At this point, I’m so used to eating in front of a screen (in my case now, the computer monitor) while reading (usually the Dope) that it’s second nature. Not that I’m a big talker, anyway, but both supervenusfreak and I tend to concentrate on our food when we’re eating out together (unless it’s an actual (rare) romantic-type dinner), so no big conversations there, either. I should note that that’s just when it’s the two of us. If we have friends eating with us, supervenusfreak will talk with them…I never talk anyway. When I lived alone, I could go DAYS without uttering a word outside of work.
We always talk during dinner. I would find it strange not to. Although getting us all sat in the dinning room instead of in front of the television is a rare event. And if we’re eating in front of the television, we usually eat at different times. (I usually cook for myself.)
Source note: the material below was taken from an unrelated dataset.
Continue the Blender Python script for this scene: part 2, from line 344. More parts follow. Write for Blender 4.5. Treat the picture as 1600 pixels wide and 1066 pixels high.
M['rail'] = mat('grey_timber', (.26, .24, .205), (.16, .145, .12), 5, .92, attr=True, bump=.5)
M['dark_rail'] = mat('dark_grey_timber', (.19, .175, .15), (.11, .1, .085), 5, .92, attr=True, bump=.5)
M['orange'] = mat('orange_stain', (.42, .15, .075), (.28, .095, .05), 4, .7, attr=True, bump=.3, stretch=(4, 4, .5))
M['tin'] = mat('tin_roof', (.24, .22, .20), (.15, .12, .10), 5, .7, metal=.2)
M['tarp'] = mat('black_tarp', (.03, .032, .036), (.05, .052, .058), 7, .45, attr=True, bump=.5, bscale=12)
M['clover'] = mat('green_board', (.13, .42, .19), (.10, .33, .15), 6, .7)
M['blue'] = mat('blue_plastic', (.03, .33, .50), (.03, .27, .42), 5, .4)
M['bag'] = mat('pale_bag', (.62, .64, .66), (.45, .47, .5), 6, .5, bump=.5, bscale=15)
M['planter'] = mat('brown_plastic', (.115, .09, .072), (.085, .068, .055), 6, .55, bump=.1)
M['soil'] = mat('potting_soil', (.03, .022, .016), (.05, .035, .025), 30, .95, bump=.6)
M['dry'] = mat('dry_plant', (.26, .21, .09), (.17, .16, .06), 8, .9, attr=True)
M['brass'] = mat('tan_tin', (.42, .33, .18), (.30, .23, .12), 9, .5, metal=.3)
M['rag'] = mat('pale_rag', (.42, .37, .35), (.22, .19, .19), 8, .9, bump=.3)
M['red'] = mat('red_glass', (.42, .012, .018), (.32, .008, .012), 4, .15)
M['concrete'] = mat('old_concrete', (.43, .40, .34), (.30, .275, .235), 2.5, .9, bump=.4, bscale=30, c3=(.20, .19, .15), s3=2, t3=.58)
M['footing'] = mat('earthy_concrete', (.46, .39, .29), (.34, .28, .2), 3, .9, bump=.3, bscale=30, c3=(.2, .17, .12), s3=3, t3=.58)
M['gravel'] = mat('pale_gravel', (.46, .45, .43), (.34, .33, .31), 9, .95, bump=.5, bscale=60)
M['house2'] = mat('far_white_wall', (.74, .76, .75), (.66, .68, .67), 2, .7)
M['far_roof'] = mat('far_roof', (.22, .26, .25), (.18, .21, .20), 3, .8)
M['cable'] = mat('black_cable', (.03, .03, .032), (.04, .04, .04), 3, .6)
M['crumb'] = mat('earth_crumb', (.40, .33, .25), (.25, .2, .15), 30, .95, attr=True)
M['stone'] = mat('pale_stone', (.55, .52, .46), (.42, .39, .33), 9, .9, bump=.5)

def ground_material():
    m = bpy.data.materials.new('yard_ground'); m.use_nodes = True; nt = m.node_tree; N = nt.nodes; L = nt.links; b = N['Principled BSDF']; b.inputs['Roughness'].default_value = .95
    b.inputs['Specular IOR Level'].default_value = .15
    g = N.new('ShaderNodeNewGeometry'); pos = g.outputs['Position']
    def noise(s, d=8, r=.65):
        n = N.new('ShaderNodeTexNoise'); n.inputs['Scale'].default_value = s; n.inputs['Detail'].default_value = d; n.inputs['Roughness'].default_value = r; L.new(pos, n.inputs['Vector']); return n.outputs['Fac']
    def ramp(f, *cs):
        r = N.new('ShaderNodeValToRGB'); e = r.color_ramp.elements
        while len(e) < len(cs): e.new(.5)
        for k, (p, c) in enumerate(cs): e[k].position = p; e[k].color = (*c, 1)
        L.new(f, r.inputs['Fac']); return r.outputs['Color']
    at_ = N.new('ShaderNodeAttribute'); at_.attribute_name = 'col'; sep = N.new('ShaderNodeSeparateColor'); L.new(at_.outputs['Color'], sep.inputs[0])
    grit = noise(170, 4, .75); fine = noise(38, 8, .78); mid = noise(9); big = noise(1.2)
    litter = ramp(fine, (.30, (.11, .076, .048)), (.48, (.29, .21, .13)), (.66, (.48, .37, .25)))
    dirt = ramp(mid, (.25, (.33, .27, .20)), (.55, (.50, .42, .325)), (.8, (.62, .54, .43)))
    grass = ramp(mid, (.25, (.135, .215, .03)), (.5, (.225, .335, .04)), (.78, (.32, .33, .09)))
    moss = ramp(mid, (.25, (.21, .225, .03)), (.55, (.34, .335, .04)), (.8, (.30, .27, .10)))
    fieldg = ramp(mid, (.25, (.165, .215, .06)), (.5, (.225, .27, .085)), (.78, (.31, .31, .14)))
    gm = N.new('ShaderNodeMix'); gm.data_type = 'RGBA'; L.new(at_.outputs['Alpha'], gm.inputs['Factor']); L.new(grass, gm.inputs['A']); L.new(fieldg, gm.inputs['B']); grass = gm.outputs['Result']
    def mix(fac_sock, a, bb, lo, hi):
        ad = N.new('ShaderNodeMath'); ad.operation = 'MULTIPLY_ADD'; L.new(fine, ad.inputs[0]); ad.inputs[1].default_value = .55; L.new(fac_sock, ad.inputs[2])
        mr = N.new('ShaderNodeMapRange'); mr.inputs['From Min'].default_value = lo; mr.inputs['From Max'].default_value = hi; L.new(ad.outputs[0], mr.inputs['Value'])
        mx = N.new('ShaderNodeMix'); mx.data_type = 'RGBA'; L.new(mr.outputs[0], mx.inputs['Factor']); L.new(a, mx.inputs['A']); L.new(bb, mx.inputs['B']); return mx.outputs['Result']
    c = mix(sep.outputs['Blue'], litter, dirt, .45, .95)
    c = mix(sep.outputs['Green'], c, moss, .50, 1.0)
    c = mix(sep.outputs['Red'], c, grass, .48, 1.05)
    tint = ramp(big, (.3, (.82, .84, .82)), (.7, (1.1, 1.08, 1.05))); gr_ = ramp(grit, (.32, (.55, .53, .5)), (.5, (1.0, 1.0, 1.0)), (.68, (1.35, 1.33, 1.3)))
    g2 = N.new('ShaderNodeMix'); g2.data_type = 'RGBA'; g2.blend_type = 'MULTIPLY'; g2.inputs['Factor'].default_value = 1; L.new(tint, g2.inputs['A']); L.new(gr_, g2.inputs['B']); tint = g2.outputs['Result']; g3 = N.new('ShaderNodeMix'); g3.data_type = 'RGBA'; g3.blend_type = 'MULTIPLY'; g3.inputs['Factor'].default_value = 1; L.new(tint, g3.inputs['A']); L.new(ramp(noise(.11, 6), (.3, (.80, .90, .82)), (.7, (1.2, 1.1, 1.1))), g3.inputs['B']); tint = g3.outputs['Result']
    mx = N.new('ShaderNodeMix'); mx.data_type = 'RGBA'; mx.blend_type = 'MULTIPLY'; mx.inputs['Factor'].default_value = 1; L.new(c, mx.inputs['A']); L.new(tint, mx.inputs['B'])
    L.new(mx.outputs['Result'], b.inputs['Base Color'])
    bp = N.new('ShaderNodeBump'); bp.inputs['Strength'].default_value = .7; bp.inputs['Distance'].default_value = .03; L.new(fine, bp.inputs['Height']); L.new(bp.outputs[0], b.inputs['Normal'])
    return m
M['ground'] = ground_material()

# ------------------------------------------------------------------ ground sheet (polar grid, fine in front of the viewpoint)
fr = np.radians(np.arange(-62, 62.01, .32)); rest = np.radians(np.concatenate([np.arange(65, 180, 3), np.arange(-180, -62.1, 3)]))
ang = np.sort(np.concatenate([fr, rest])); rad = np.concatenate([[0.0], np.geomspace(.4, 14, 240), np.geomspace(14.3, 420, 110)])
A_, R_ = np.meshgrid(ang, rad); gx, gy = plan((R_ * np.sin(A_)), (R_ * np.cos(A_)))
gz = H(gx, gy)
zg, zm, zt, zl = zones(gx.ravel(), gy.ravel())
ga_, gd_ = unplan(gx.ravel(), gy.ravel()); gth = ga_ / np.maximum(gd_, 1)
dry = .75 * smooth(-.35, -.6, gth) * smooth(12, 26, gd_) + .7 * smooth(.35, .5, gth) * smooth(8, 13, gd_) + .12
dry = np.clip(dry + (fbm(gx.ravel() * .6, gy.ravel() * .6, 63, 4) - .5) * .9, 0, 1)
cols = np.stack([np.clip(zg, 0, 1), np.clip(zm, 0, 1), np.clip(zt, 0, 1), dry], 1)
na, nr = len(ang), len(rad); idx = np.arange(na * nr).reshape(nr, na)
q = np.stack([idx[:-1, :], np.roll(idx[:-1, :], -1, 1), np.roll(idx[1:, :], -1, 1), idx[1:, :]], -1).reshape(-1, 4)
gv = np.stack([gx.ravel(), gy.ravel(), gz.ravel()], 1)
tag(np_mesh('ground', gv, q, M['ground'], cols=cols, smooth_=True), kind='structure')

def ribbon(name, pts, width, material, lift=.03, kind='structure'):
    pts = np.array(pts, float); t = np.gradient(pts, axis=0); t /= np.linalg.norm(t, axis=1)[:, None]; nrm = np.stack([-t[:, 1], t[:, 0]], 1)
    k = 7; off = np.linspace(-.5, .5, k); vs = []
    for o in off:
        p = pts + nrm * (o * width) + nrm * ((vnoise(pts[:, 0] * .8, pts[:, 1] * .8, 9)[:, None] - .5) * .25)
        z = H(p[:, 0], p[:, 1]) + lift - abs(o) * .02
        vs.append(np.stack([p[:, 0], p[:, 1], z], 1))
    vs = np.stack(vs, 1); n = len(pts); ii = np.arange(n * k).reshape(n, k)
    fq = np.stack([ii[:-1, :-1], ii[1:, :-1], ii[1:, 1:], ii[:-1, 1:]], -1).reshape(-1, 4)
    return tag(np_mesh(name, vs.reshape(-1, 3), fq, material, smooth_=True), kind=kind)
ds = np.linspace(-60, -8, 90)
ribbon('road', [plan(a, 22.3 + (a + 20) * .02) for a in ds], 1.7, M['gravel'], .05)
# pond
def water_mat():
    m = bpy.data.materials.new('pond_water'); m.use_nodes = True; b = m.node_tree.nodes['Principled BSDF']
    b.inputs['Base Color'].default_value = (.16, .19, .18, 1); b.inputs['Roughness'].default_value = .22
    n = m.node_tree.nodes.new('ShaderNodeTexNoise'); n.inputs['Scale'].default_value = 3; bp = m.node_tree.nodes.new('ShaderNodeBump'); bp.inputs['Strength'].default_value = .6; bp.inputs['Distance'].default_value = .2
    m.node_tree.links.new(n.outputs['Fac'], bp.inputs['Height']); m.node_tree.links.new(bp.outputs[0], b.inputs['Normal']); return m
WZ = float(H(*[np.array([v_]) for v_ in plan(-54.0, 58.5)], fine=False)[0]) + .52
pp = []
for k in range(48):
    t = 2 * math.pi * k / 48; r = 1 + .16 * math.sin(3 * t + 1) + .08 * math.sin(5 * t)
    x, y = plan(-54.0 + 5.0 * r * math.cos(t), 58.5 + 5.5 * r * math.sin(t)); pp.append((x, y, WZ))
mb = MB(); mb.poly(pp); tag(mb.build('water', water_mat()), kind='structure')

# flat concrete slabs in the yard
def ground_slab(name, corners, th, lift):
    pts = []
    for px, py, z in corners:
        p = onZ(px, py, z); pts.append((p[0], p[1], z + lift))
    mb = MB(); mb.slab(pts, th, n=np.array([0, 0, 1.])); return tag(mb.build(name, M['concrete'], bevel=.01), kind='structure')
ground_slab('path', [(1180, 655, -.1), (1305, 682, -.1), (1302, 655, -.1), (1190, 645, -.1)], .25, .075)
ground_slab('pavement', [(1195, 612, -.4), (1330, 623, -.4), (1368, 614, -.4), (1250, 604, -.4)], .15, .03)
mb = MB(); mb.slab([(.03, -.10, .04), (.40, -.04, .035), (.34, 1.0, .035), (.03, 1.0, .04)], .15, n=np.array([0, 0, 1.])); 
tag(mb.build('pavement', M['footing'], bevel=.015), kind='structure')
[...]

It’s just my wife and me, and we eat in the living room at the piano bench, while watching Food Porn or Home Porn. So we’ll have reason to comment on something we’ve seen on the program. We will already have talked about our day on the way home. But we’re not watching intense, plot-driven stuff during dinner, so it can be talked over without us missing much, if anything.
Yes, we talk. It is usually the only time we get to be together during the day, and then only for one meal, which is supper! I expect talking during our meal! It’s a time to catch up on what is going on in our lives…sharing our daily experiences, both good and bad. We laugh a lot, too. It’s a time for a sort of ‘bonding’, I suppose. There is never any arguing, either. It just doesn’t happen. I guess we enjoy that time together too much to bother with anything unpleasant.
Yes, talking is ALWAYS allowed (and preferred) at our table.
We do watch movies, or read, but talking is encouraged, too! But for us it’s just the two of us so we have all the time to catch up…but total silence is weird for me.